I know anecdotally that editors can be quite thankful when they do not have to remind an author that people have different ethnic backgrounds. Characters should also. Recently, as the research phase for A Song Heard in the Future came to a close, I found that is was not going to be difficult to include a range of heritage.

Given that almost any (every?) story set within the world of Greek mythology and worship will be a Mediterranean tale, the likelihood of an all-majority cast seems very, very low. That said, several of the major characters are not actually Greek.
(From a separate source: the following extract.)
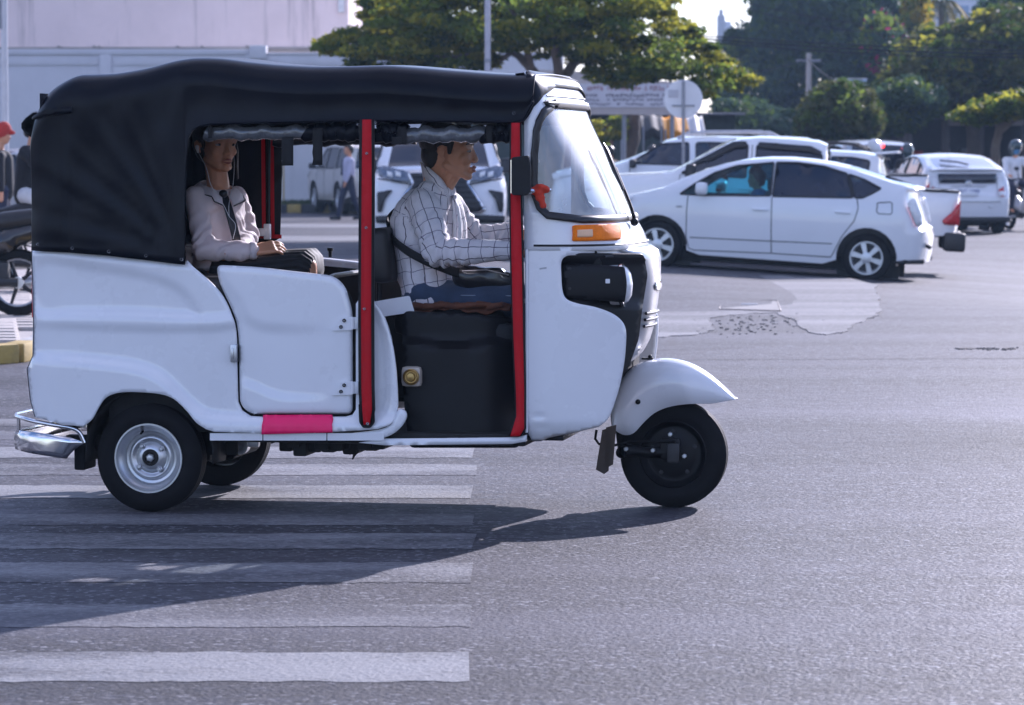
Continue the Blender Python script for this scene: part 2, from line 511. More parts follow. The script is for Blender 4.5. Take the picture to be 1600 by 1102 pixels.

diversity mapThe first king of Thebes was initially from Phoenicia and one of the kings of Thrace was a Libyan immigrant. Pygmalion (or Pumayyaton), the famous sculptor, was a Cypriot. The more-traveled characters may even have heard of a Titan by the name of Gadeiros from what would become Spain and Norax, a hero on the island we call Sardinia and the Greeks knew as Ichnūsa.

The biggest revelation to me regards the ancestry or a demigod famous for Twelve Labours. His great great grandparents were Ethiopian royalty. Is the world ready for a Hercules who is at least one-eighth black?

There is another story about publishing I’ve heard. I won’t repeat it here because it’s absurd and offensive but it regards the readership of science fiction and fantasy. We’ve moved beyond that, right? In this case, I’m hopeful that any future editor of Song will be intrigued by the prospect.